Massachusetts Senator Elizabeth Warren and Amazon lit up Twitter Thursday night when the Senator's tweet accused Amazon of taking advantage of loopholes and tax credits.
Warren said giant corporations are manipulating the tax code to avoid paying their fair share. In the coming weeks, she plans to introduce legislation to make a tax on book profits for the largest, most profitable corporations in the United States. It’s not clear whether this will raise the amount advertisers will pay to run ads on their platforms.
During her speech, Warren called out Amazon for its tax-paying practices. Her example centered on the corporate income tax rate of 21% between 2018 and 2020.
During that time, Amazon made more than $40 billion -- but it only paid about 4.5% in taxes, according to a study, cited by Deputy Assistant Treasury Secretary Kimberly Clausing, which pointed to a problem in “international profit-shifting.”
Amazon is not the only big corporation with such statistics. Other loopholes and tax shelters allow companies to pay less in taxes, and having losses in past years can reduce their tax liability.
Warren tweeted: “Giant corporations like Amazon report huge profits to their shareholders — but they exploit loopholes and tax havens to pay close to nothing in taxes. That’s just not right — and it’s why I’ll be introducing a bill to make the most profitable companies pay a fair share.”
Amazon fired back: “1/3 You make the tax laws @SenWarren; we just follow them. If you don’t like the laws you’ve created, by all means, change them. Here are the facts: Amazon has paid billions of dollars in corporate taxes over the past few years alone.”

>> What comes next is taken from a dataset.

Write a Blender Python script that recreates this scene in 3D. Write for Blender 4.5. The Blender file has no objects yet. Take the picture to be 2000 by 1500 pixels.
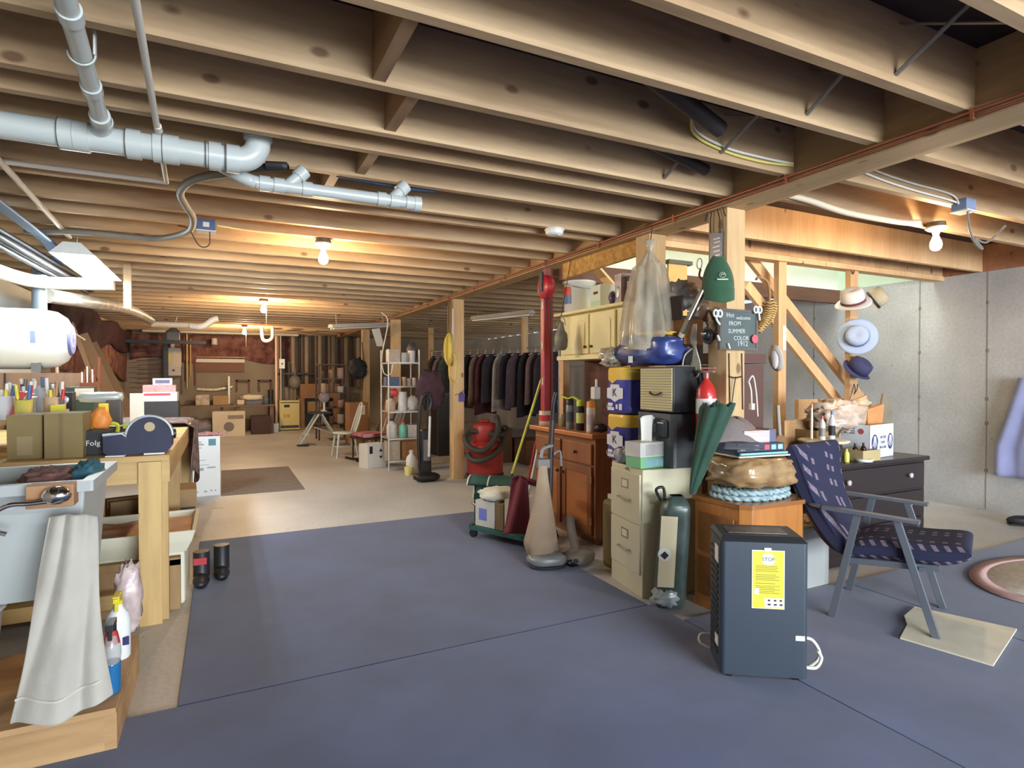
import bpy, bmesh, math, random
from mathutils import Vector, Matrix, noise as mnoise
PI = math.pi
rnd = random.Random(7)
SC = bpy.context.scene
COL = SC.collection

# ---------------------------------------------------------------- camera
FPX, CZ = 1148.0, 1.26
YAW, PITCH = math.radians(26.24), math.radians(0.75)
cam_d = bpy.data.cameras.new('camera'); cam = bpy.data.objects.new('camera', cam_d); COL.objects.link(cam)
cam_d.sensor_width = 36.0; cam_d.lens = FPX/2000*36.0; cam_d.clip_start = 0.02; cam_d.clip_end = 100
cam.location = (0, 0, CZ); cam.rotation_euler = (PI/2-PITCH, 0, -YAW)
SC.camera = cam
# ---------------------------------------------------------------- colour management
SC.view_settings.view_transform = 'Standard'; SC.view_settings.look = 'None'
SC.view_settings.gamma = 1.0; SC.view_settings.use_curve_mapping = False
SC.view_settings.exposure = 0.5
SC.cycles.use_denoising = True
SC.cycles.max_bounces = 8; SC.cycles.diffuse_bounces = 5; SC.cycles.glossy_bounces = 3
SC.cycles.transparent_max_bounces = 10; SC.cycles.transmission_bounces = 6
SC.cycles.caustics_reflective = False; SC.cycles.caustics_refractive = False
SC.cycles.sample_clamp_indirect = 6.0
# ---------------------------------------------------------------- world (assumed overcast day outside the assumed glass doors)
W = bpy.data.worlds.new('world'); SC.world = W; W.use_nodes = True
W.node_tree.nodes['Background'].inputs[0].default_value = (0.62, 0.78, 1.0, 1)
W.node_tree.nodes['Background'].inputs[1].default_value = 1.0

def area(name, loc, rot, sx, sy, power, col, spread=None):
    l = bpy.data.lights.new(name, 'AREA'); l.shape = 'RECTANGLE'; l.size = sx; l.size_y = sy
    l.energy = power; l.color = col
    if spread: l.spread = spread
    o = bpy.data.objects.new(name, l); COL.objects.link(o); o.location = loc; o.rotation_euler = rot
    return o
def point(name, loc, power, col, r=0.03):
    l = bpy.data.lights.new(name, 'POINT'); l.energy = power; l.color = col; l.shadow_soft_size = r
    o = bpy.data.objects.new(name, l); COL.objects.link(o); o.location = loc
    return o
# area lights for assumed daylight; unseen doors and window behind the viewer are assumed too
area('assumed_door_daylight', (1.9, -5.9, 1.1), (PI/2, 0, 0), 3.3, 1.9, 480, (0.86, 0.94, 1.0))
area('assumed_window_daylight', (4.9, -5.9, 1.25), (PI/2, 0, 0), 2.0, 1.5, 200, (0.86, 0.94, 1.0))
area('assumed_stairwell_daylight', (4.6, 3.95, 4.3), (0, 0, 0), 2.6, 0.8, 42, (0.93, 0.97, 1.0))  # added area light for assumed daylight from upstairs; its source is unseen
WARM = (1.0, 0.70, 0.40)
BULBS = [(0.66, 4.42, 34), (0.48, 8.15, 62), (0.39, 12.5, 78), (4.13, 2.2, 26)]

# ---------------------------------------------------------------- helpers
_R = Vector((math.cos(YAW), -math.sin(YAW), 0))
_F = Vector((math.sin(YAW)*math.cos(PITCH), math.cos(YAW)*math.cos(PITCH), -math.sin(PITCH)))
_U = _R.cross(_F); _C = Vector((0, 0, CZ))
def _ray(u, v): return _F + _R*((u-1000)/FPX) + _U*((750-v)/FPX)
def pz(u, v, z=0.0): d = _ray(u, v); return _C + d*((z-CZ)/d.z)      # measured point on a level surface
def px(u, v, x): d = _ray(u, v); return _C + d*(x/d.x)               # measured point on a plane facing across
def py(u, v, y): d = _ray(u, v); return _C + d*(y/d.y)               # measured point on a plane facing the viewer

def RZ(a): return Matrix.Rotation(a, 4, 'Z')
def RX(a): return Matrix.Rotation(a, 4, 'X')
def RY(a): return Matrix.Rotation(a, 4, 'Y')
def T(x, y, z): return Matrix.Translation((x, y, z))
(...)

Amazon also tweeted: “2/3 In 2020, we had another $1.7B in federal tax expense and that’s on top of the $18 billion we generated in sales taxes for states and localities in the U.S. Congress designed tax laws to encourage investment in the economy.”
Warren wants to raise the corporate tax rate and close loopholes. She proposed that the government apply a flat tax, for example -- 7% -- to more than 1,000 corporations that report more than $100 million in profits to ensure that big companies paid their fair share.
The problem is that when you “plug one loophole, they will bring in armies of lawyers, lobbyists and accountants to find another,” she said.
Warren’s proposal recommends aligning corporate taxable income to income reported for the purposes of investor’s reporting, according to Kevin Lee, founder of Didit.
“The alignment of those two numbers as driving media and advertising spending should not change advertising spend. The CEOs of public companies in particular, but also private, including PE/VC and others, are driven to report revenue and profit to the investment community that reflect the true results of the company,” he wrote in an email to Search & Performance Marketing Daily. “Lobbyists over the years have created scenarios where ‘Wall Street income/profit’ diverges dramatically from the profit used to calculate tax liability.”
All the “loopholes” were passed with particular business investment stimulus objectives in mind, including R&D tax credits and loss-carry-forward elements, he wrote.
Ending these loopholes may remove some incentives to business. Those loopholes were subsidies paid by the government to businesses. The idea is investors would be more willing to fund businesses getting government subsidies, due to favorable tax treatment.
"Some of that government subsidy resulted in more investment in marketing — the taxpayer was paying for tech companies like Amazon to spend on marketing," Lee explains. "Some economists like New York University professor Scott Galloway think the companies would still spend on growth, even without the government subsidies. I tend to agree."